TIFF 2023: Perfect Days Review

Brett SchuttSeptember 18, 202390/100215 min
Starring
Kôji Yakusho, Min Tanaka, Tokio Emoto
Writers
Wim Wenders, Takuma Takasaki
Director
Wim Wenders
Rating
n/a
Running Time
124 minutes
Release Date
n/a
Overall Score
Rating Summary
Perfect Days is a beautiful and cathartic film about finding tranquility within one's self whose strengths lie in its simplicity.

This will be one of many reviews during this year’s Toronto International Film Festival, to keep up with our latest coverage, click here.

Perfect Days is the newest film from Wim Wenders, who has directed such acclaimed arthouse favorites as Wings of Desire and Paris, Texas. His latest film chronicles the day-to-day life of Hirayama (Yakusho), a man who cleans bathrooms for a living. Over the course of the film, audiences see him interact with several individuals where some end up having a more special connection in his life than others.

The plot is incredibly basic as its focus was primarily on mood and atmosphere. Meanwhile, it is also one that moves at an incredibly slow pace as it saw Hirayama cleaning toilets and being at peace. All of this results in what is likely to be a taxing experience for certain audiences, however, the film uses all of that to build up to a satisfying payoff. Lacking in whimsy or theatricality, it simply offers a series of observations about life. Watching Hirayama and his various interactions with the revolving door of people coming in and out of the bathrooms he tends to, and how he becomes a mentor figure to those closest to him, is incredibly sweet. Hirayama, in the end, is just a nice and wholesome guy trying to live his life.

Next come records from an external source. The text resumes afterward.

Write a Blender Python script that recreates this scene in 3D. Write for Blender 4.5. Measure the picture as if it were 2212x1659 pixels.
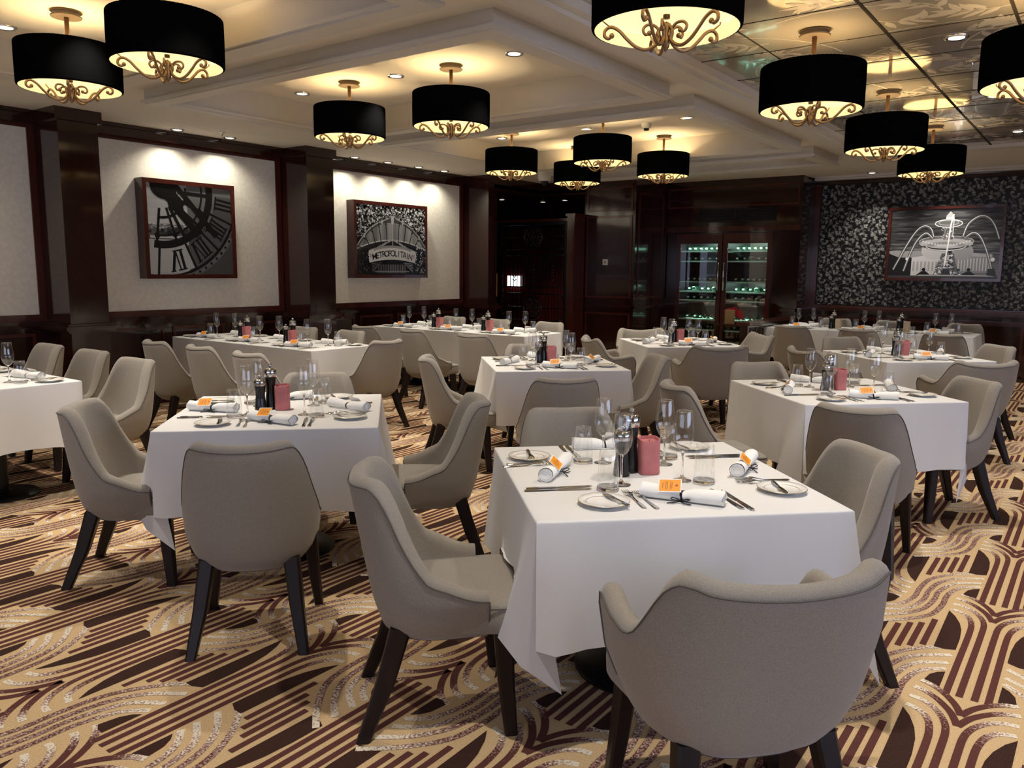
import bpy, math, random
import numpy as np
from mathutils import Vector, Matrix
from mathutils.geometry import tessellate_polygon

# ------------------------------------------------------------------ scene, camera, light
scn = bpy.context.scene
for o in list(bpy.data.objects):
    bpy.data.objects.remove(o, do_unlink=True)
COL = scn.collection
PI = math.pi
S2 = math.sqrt(.5)
yaw, pitch, roll = -0.638392816, 0.143137509, 0.00937485435
fw = Vector((math.sin(yaw)*math.cos(pitch), math.cos(yaw)*math.cos(pitch), -math.sin(pitch)))
rt = Vector((math.cos(yaw), -math.sin(yaw), 0)); up = rt.cross(fw)
r2 = rt*math.cos(roll)+up*math.sin(roll); u2 = -rt*math.sin(roll)+up*math.cos(roll)
cd = bpy.data.cameras.new('camera'); cam = bpy.data.objects.new('camera', cd); COL.objects.link(cam)
cam.matrix_world = Matrix(((r2.x, u2.x, -fw.x, 0), (r2.y, u2.y, -fw.y, 0), (r2.z, u2.z, -fw.z, 1.5), (0, 0, 0, 1)))
cd.sensor_width = 36; cd.lens = 36*1725.3/2212; cd.clip_start = .05
scn.camera = cam
scn.view_settings.view_transform = 'Standard'; scn.view_settings.look = 'None'
scn.view_settings.gamma = 1; scn.view_settings.use_curve_mapping = False
scn.view_settings.exposure = 0.98
wd = bpy.data.worlds.new('world'); scn.world = wd; wd.use_nodes = True
wd.node_tree.nodes['Background'].inputs[0].default_value = (.02, .022, .03, 1)
wd.node_tree.nodes['Background'].inputs[1].default_value = .3

def lamp(name, kind, loc, energy, color, size=.05, target=None, **kw):
    L = bpy.data.lights.new(name, kind); L.energy = energy; L.color = color
    if kind == 'AREA':
        L.size = size
        if 'size_y' in kw: L.shape = 'RECTANGLE'; L.size_y = kw['size_y']
        else: L.shape = kw.get('shape', 'DISK')
        if 'spread' in kw: L.spread = kw['spread']
    else:
        L.shadow_soft_size = size
    if kind == 'SPOT':
        L.spot_size = kw.get('angle', 1.3); L.spot_blend = kw.get('blend', .6)
    o = bpy.data.objects.new(name, L); COL.objects.link(o); o.location = loc
    if target is not None:
        o.rotation_euler = (Vector(target)-Vector(loc)).to_track_quat('-Z', 'Y').to_euler()
    return o
WARM = (1, .80, .56); WHITE = (1, .93, .84); COOL = (.58, .68, 1.0)
K = 1.0
# daylight through the windows in the right-hand wall and behind the camera
lamp('window_light', 'AREA', (4.35, 3.0, 1.55), 52*K, COOL, 6.0, (0, 3.2, 1.0), size_y=1.5)
lamp('window_light', 'AREA', (-1.5, -3.6, 1.6), 24*K, (.72, .78, 1.0), 6.0, (-2, 3, 1.1), size_y=1.5)
# recessed downlights: (x, y, z, energy)
COFFER_SPOTS = [(x, y) for y in (2.45, 4.88, 7.85) for x in (-3.63, -4.83, -6.01)]
WALL_SPOTS = [(-8.03, y) for y in (1.4, 2.3, 4.87, 5.5, 7.35, 7.95, 8.55, 9.1)]
MIRROR_SPOTS = [(-.89, 1.7), (-.89, 3.7), (-.89, 5.7), (-.89, 7.7), (-.89, 9.7), (-1.9, 12.55), (-2.9, 12.55), (.3, 12.55), (1.2, 3.7), (1.2, 7.7), (1.2, .5), (-.89, -.6)]  # last two, around the viewer, are unseen lamps added for fill
for x, y in COFFER_SPOTS:
    lamp('downlight_beam', 'SPOT', (x, y, 3.03), 74*K, WHITE, .035, (x, y, 0), angle=1.75, blend=.8)
for x, y in WALL_SPOTS:
    lamp('downlight_beam', 'SPOT', (x, y, 2.90), 17*K, (1, .94, .80), .025, (x-.05, y, 1.6), angle=2.25, blend=.75)
for i, (x, y) in enumerate(MIRROR_SPOTS):
    e = 76 if y < 12 else 44
    lamp('downlight_beam', 'SPOT', (x, y, 2.90), e*K, WHITE, .035, (x, y+(.12 if y > 12 else 0), 0), angle=1.7, blend=.8)
for x, y in ((-4.83, 10.3), (-3.6, 10.3), (-4.2, .3), (-6.5, .3)):  # last pair lies out of view, added as general fill
    lamp('downlight_beam', 'SPOT', (x, y, 2.90), 42*K, WHITE, .035, (x, y, 0), angle=1.8, blend=.8)

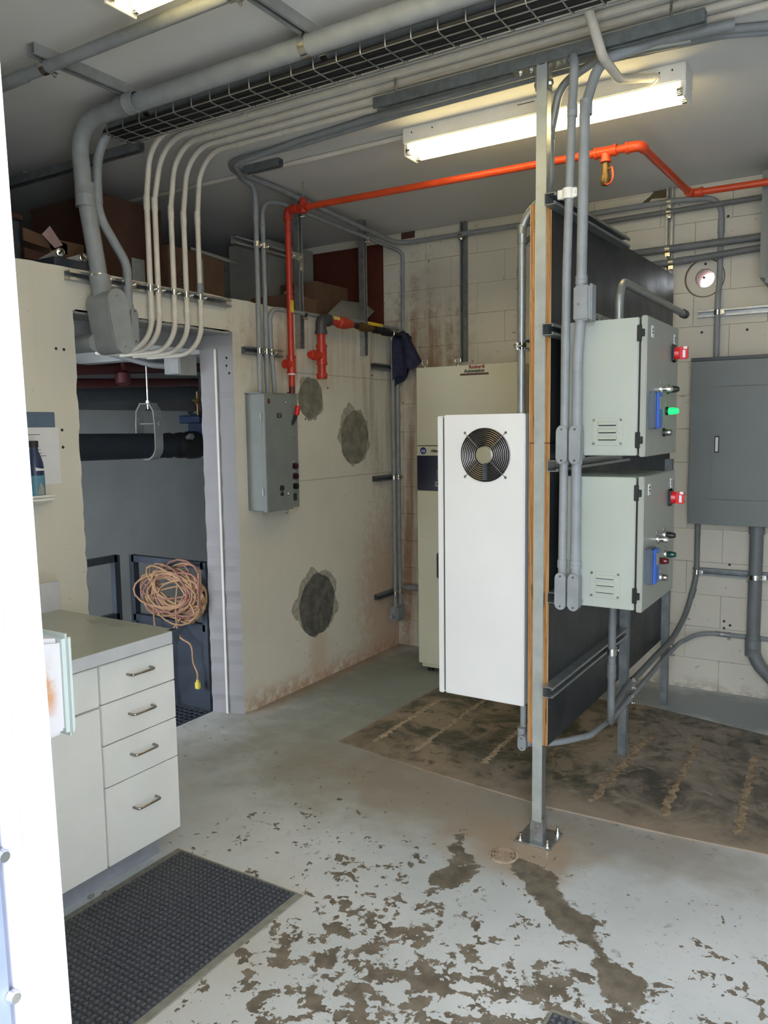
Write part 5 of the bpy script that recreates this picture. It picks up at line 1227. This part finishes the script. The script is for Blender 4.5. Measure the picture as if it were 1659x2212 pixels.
for nm, e, b0 in (('upper', at(130, 545, 0, -.06), V((-.405, 2.462, 2.448))), ('lower', at(180, 557, 0, -.03), V((-.405, 2.508, 2.441)))):
    t = thing('lamp_tube', 'white tube with a slotted metal end cap on the wall top, %s of two' % nm, 'tube', e, 'white tubes on the wall top')
    d = (e-b0).normalized(); finish('tube', cyl(nb(), b0, e, .0185, 18), 'white_plastic', t)
    bm = nb(); lathe(bm, e-d*.004, d, [(0, .0195), (.010, .0195), (.012, .016)], 18); cp = finish('end_cap', bm, 'zinc', t)
    u, w = frame(d); bm = nb(); uu = (u*.7+w*.7) if nm == 'upper' else V((0, 1, .1)).normalized(); ww = d.cross(uu).normalized()
    prism(bm, [e+d*.0082+uu*i*.013+ww*j*.0045 for i, j in ((-1, -1), (1, -1), (1, 1), (-1, 1))], d*.001); finish('slot', bm, 'ink', cp, smooth=False)
G = 'boxes on the deck'
t = thing('cardboard_box', 'large dark cardboard box with pale tape behind the thick grey conduit', 'box', (-.7, 3.1, Zd), G)
finish('carton', bx(-1.05, -.46, 2.90, 3.33, Zd, 2.90, .004), 'card_dark', t); finish('tape', bx(-.4605, -.459, 3.10, 3.19, Zd+.03, 2.60), 'tape', t, smooth=False)
t = thing('cardboard_box', 'brown cardboard box with printed ring behind the white conduits', 'box', (-.7, 3.6, Zd), G)
finish('carton', bx(-.95, -.46, 3.37, 3.83, Zd, 2.72, .004), 'card', t); finish('tape', bx(-.4605, -.459, 3.60, 3.65, 2.44, 2.68), 'tape', t, smooth=False)
bm = nb(); sweep(bm, [(-.4595, 3.475+.035*math.cos(a*math.pi/14), 2.53+.055*math.sin(a*math.pi/14)) for a in range(28)], .0018, 5, True)
for k in range(3): box(bm, -.4602, -.459, 3.457, 3.493, 2.50+k*.022, 2.509+k*.022)
finish('printed_ring', bm, 'ink', t)
bm = nb(); prism(bm, [(-.46, 3.55, 2.735), (-.46, 3.86, 2.722), (-.44, 3.93, 2.700), (-.44, 3.83, 2.694), (-.46, 3.55, 2.722)], (.004, 0, 0)); finish('flap_edge', bm, 'card_grey', t, smooth=False)
t = thing('grey_carton', 'tall grey carton printed BLUE standing behind the red pipe', 'box', (-.8, 4.8, Zd), G)
finish('carton', bx(-1.05, -.67, 4.52, 5.045, Zd, 2.99, .004), 'card_grey', t); text('lettering', 'BLUE', tuple(at(635, 566, 0, -.6688)), (0, 0, -1), (0, 1, 0), .095, 'ink', t, 0, .001)
t = thing('cardboard_box', 'small brown cardboard box on the wall top beside the red pipe', 'box', (-.3, 4.15, Zd), G)
finish('carton', bx(-.45, -.14, 4.06, 4.36, 2.373, 2.50, .003), 'card', t)
bm = nb(); sweep(bm, smooth_path([(-.18, 4.08, 2.51), (-.2, 4.16, 2.545), (-.22, 4.25, 2.52), (-.2, 4.34, 2.51)]), .008, 8); finish('crumpled_strap', bm, 'card_grey', t)
t = thing('cardboard_box', 'orange-brown cardboard box on the wall top near the back corner', 'box', (-.5, 4.75, Zd), G)
finish('carton', bx(-.62, -.30, 4.576, 4.965, Zd, 2.672, .003), 'card', t); finish('side_label', bx(-.33, -.305, 4.9652, 4.985, 2.45, 2.56), 'card_grey', t, smooth=False)
o = finish('cardboard_sheet', bx(-1.15, -.09, 5.085, 5.13, 2.37, 2.985, .006), 'card_red'); tag(o, 'large red-brown cardboard sheet leaning in the back corner above the wall', 'cardboard')
bm = nb(); prism(bm, [at(703, 684, 0, -.01), at(788, 694, 0, -.01), at(820, 661, 0, -.24), at(737, 650, 0, -.24)], (0, 0, .005)); o = finish('grey_board', bm, 'card_grey', smooth=False); tag(o, 'grey flat board lying aslant on the wall top by the vertical channel', 'board')
a, b = at(60, 348, 2, 2.95), at(225, 315, 2, 2.95)
strut('strut_channel', 'dark channel near the ceiling left of the thick conduit bend', (-1.3, 2.70, 2.99), (.10, 2.70, 2.99), (0, 0, -1), 'galv_dark')
bm = nb(); c = [at(52, 366, 0, -.9), at(70, 368, 0, -.9), at(60, 387, 0, -.9), at(45, 385, 0, -.9)]; prism(bm, c, (.002, 0, 0)); cyl(bm, c[1], (c[1].x, c[1].y, CE), .001, 5); o = finish('paper_tag', bm, 'tape', smooth=False); tag(o, 'small pale tag hanging from the ceiling at the upper left', 'tag')
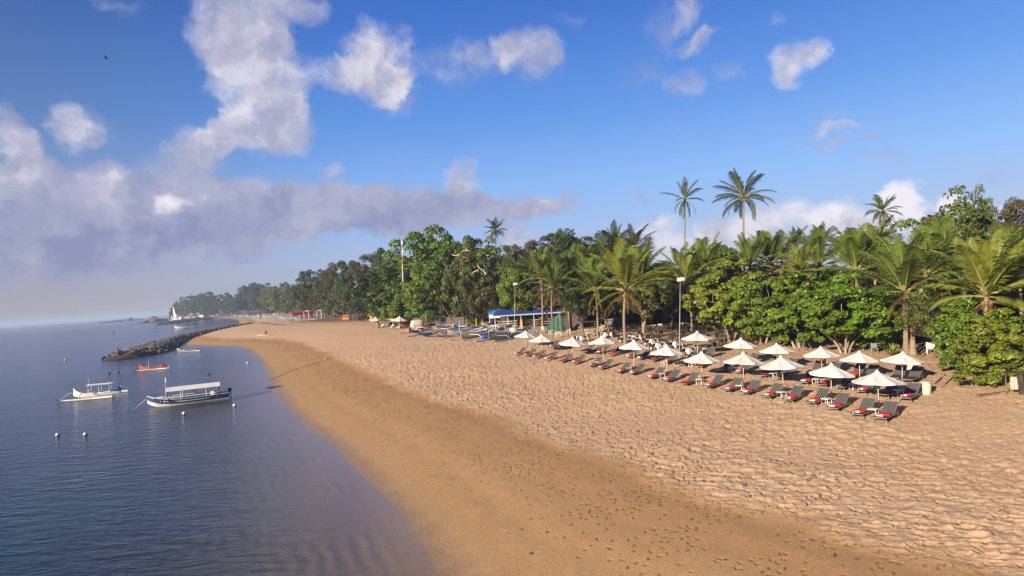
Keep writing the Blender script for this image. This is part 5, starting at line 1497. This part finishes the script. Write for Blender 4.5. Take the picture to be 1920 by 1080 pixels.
# ------------------------------------------------------------------ breakwaters
def rock_mound(name, spine, wid, hgt, label, seed, nu=420, nv=60, rock=1.7, walk=False):
    """spine: world points at the foot line; wid/hgt: half width and crest height along it"""
    P = np.array([[p[0], p[1]] for p in spine]); s = np.linspace(0, 1, len(P)); u = np.linspace(0, 1, nu)
    cx, cy_ = np.interp(u, s, P[:, 0]), np.interp(u, s, P[:, 1])
    k = np.ones(9) / 9
    cx = np.convolve(np.pad(cx, 4, 'edge'), k, 'valid'); cy_ = np.convolve(np.pad(cy_, 4, 'edge'), k, 'valid')
    W = np.interp(u, s, wid); Hc = np.interp(u, s, hgt)
    tx, ty = np.gradient(cx), np.gradient(cy_); ln = np.hypot(tx, ty); tx /= ln; ty /= ln
    v = np.linspace(-1, 1, nv)
    X = cx[:, None] - ty[:, None] * v[None] * W[:, None]; Y = cy_[:, None] + tx[:, None] * v[None] * W[:, None]
    prof = np.clip((1 - np.abs(v)) / .72, 0, 1) ** .8
    end = np.clip(u / .06, 0, 1) ** .5
    Z = -.5 + (Hc[:, None] + .5) * prof[None] * end[:, None]
    Z = np.maximum(Z, -.5) + np.where(Z > -.4, np.maximum(0, height(X, Y)) * .6, 0)
    a, ra = worley(X, Y, rock, seed); b_, rb = worley(X, Y, rock * .55, seed + 5)
    amp = np.where(np.abs(v)[None] < .10, .15, 1.0) if walk else 1.0
    Z = Z + ((.62 - np.minimum(a, .9)) * .7 * (.5 + ra) + (.5 - np.minimum(b_, .8)) * .3) * amp * rock * .85
    idx = np.arange(nu * nv).reshape(nu, nv)
    f = np.stack([idx[:-1, :-1], idx[1:, :-1], idx[1:, 1:], idx[:-1, 1:]], -1).reshape(-1, 4)
    c0 = np.array([cx.mean(), cy_.mean(), 0])
    me = np_mesh(name, np.stack([X, Y, Z], -1).reshape(-1, 3) - c0, f)
    at = me.attributes.new('stone', 'FLOAT', 'POINT'); at.data.foreach_set('value', (ra + 0 * Z).ravel().astype(np.float32))
    if 'rock' not in MATS:
        m = bpy.data.materials.new('rock'); m.use_nodes = True
        T = NT(m.node_tree); m.node_tree.nodes.clear()
        co = T.n('ShaderNodeTexCoord').outputs['Object']
        st = T.n('ShaderNodeAttribute', attribute_name='stone').outputs['Fac']
        z = T.n('ShaderNodeSeparateXYZ', {0: T.n('ShaderNodeNewGeometry').outputs['Position']}).outputs[2]
        dryc = T.mix(st, (.060, .050, .042), (.19, .165, .125))
        c = T.mix(T.smooth(T.math('ADD', z, T.math('MULTIPLY', T.noise(co, .6), 1.2)), .5, 2.3), (.020, .018, .020), dryc)
        p = T.n('ShaderNodeBsdfPrincipled', {'Base Color': c, 'Roughness': .85})
        bp = T.n('ShaderNodeBump', {'Strength': .7, 'Distance': .2, 'Height': T.noise(co, 2.0, 5.0)}); T.link(bp.outputs[0], p.inputs['Normal'])
        o = T.n('ShaderNodeOutputMaterial'); T.link(p.outputs[0], o.inputs[0]); MATS['rock'] = m
    t = thing(name, label, 'breakwater', c0)
    me.materials.append(MATS['rock'])
    bo = link('boulders', me, t); bo['kind'] = 'stuff'
    if walk:
        b = MB(); pts = []
        for i in range(int(nu * .12), nu - 6, 3):
            for q in (-1, 1):
                pts.append((cx[i] - ty[i] * q * .9 - c0[0], cy_[i] + tx[i] * q * .9 - c0[1], Z[i, nv // 2] + .28))
        n = len(pts) // 2
        b.grid(pts, n, 2, False)
        for sd in (0, 1):
            e = []
            for i in range(n):
                p = pts[2 * i + sd]; e += [p, (p[0], p[1], p[2] - .9)]
            b.grid(e, n, 2, False)
        b.build('walkway', mat('walk_stone', (.24, .21, .17), .9, .2, 1), t)
    return t, (cx, cy_, Z, nv)
sp = [at_z(x, y, 0) for x, y in ((196, 674), (232, 671), (268, 663), (302, 650), (340, 637), (385, 628), (430, 622), (480, 616))] + [ground(530, 610), ground(600, 603)]
_, BWX = rock_mound('rock_breakwater', sp, [3, 6, 7.5, 6.5, 5, 4.2, 3.6, 3.0, 2.4, 1.5], [.5, 1.2, 1.55, 1.5, 1.45, 1.4, 1.3, 1.1, .9, .3], 'long curved breakwater of dark boulders running out from the beach', 5, walk=True)
for i, (a, c, w, h, l) in enumerate([((296, 609.5), (390, 598), 9, 2.6, 'dark rock jetty beyond the bay nearest the long breakwater'), ((262, 606.5), (335, 599.5), 12, 3.6, 'dark rock jetty in the middle of the far three'), ((186, 606.3), (262, 600), 14, 3.2, 'farthest thin rock jetty on the left')]):
    p, q = at_z(*a, 0), at_z(*c, 0)
    rock_mound('rock_jetty', [p + (q - p) * k / 5 for k in range(6)], [w * .5, w, w, w, w, w], [h * .4, h * .8, h, h, h, h * .9], l, 9 + i, 120, 24, 3.5)
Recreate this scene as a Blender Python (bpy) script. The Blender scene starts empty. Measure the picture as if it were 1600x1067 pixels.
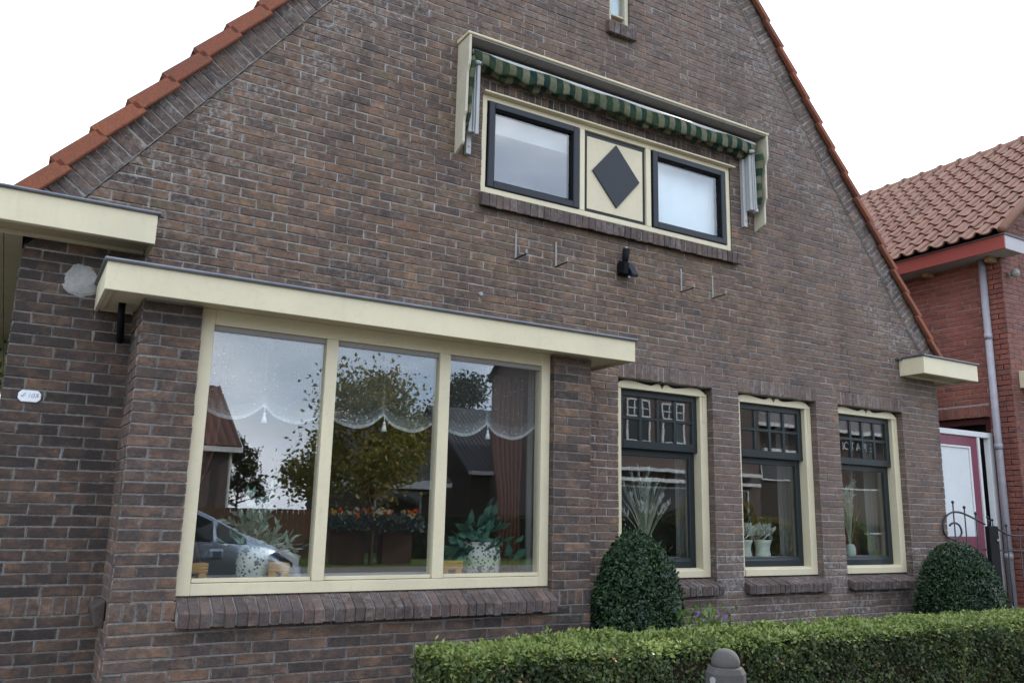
import bpy, bmesh, math, random, zlib
import numpy as np
from mathutils import Vector, Matrix, noise as mnoise
random.seed(7)
RNG = np.random.default_rng(11)
sc = bpy.context.scene
COL = sc.collection
rad = math.radians

# ------------------------------------------------------------------ camera
FWD = Vector((math.sin(.5329)*math.cos(.2026), math.cos(.5329)*math.cos(.2026), math.sin(.2026)))
RT0 = Vector((math.cos(.5329), -math.sin(.5329), 0))
UP0 = RT0.cross(FWD)
ROLL = .0220
RT = RT0*math.cos(ROLL) + UP0*math.sin(ROLL)
UP = UP0*math.cos(ROLL) - RT0*math.sin(ROLL)
CAM = Vector((.0852, -5.6038, 1.65))
FPX = 1312.33
cd = bpy.data.cameras.new('camera')
cd.sensor_fit = 'HORIZONTAL'; cd.sensor_width = 36.0; cd.lens = 36.0*FPX/1600.0
cd.clip_start = .05; cd.clip_end = 5000
cam = bpy.data.objects.new('camera', cd); COL.objects.link(cam)
m3 = Matrix((RT, UP, -FWD)).transposed()
cam.matrix_world = Matrix.Translation(CAM) @ m3.to_4x4()
sc.camera = cam
def project(p):
    d = Vector(p) - CAM; w = d.dot(FWD)
    if w < .1: return None
    return (800 + FPX*d.dot(RT)/w, 533.5 - FPX*d.dot(UP)/w, w)

# ------------------------------------------------------------------ world, sun, exposure
SUN_DIR = Vector((.79, .25, .56)).normalized()
SUN_EL = math.asin(SUN_DIR.z); SUN_AZ = math.atan2(SUN_DIR.x, SUN_DIR.y)   # clockwise from +Y
world = bpy.data.worlds.new('World'); sc.world = world; world.use_nodes = True
wt = world.node_tree; wt.nodes.clear()
def wn(t): return wt.nodes.new(t)
sky = wn('ShaderNodeTexSky'); sky.sky_type = 'NISHITA'; sky.sun_disc = False
sky.sun_elevation = SUN_EL; sky.sun_rotation = SUN_AZ; sky.air_density = 1.0; sky.dust_density = 1.2; sky.ozone_density = 1.2
tc = wn('ShaderNodeTexCoord'); mp = wn('ShaderNodeMapping'); mp.inputs['Scale'].default_value = (1.0, 1.0, 2.4)
mp.inputs['Location'].default_value = (.35, .8, .1)
wt.links.new(tc.outputs['Generated'], mp.inputs['Vector'])
n1 = wn('ShaderNodeTexNoise'); n1.inputs['Scale'].default_value = 2.1; n1.inputs['Detail'].default_value = 7; n1.inputs['Roughness'].default_value = .55
wt.links.new(mp.outputs[0], n1.inputs['Vector'])
r1 = wn('ShaderNodeValToRGB'); r1.color_ramp.elements[0].position = .40; r1.color_ramp.elements[0].color = (.42, .42, .42, 1); r1.color_ramp.elements[1].position = .57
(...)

While it could have been really easy for Perfect Days to be a condemnation on how terrible it is to be stuck in the rat race of life and how work can take so much from us, the film merely takes that central message in a different direction. Many let work take so much away that it is easy to forget one’s self. When it comes to Hirayama, he doesn’t let his work life do that to him. Instead, he continues to be at peace with himself. He lives his best life despite his unglamorous job, which in and of itself, offers a unique perspective to which the film approaches the workforce of today.

At the end of the day, for those working menial jobs like that of Hirayama, Past Days will surely feel cathartic in some way. The film delivers a call to action to live and embrace every moment life delivers, even if it may not look so glamorous on the surface. It is a tranquil film that needs to seen. In a world with so many films about doom and gloom, it’s nice to have something that simply tells audiences to give life a chance.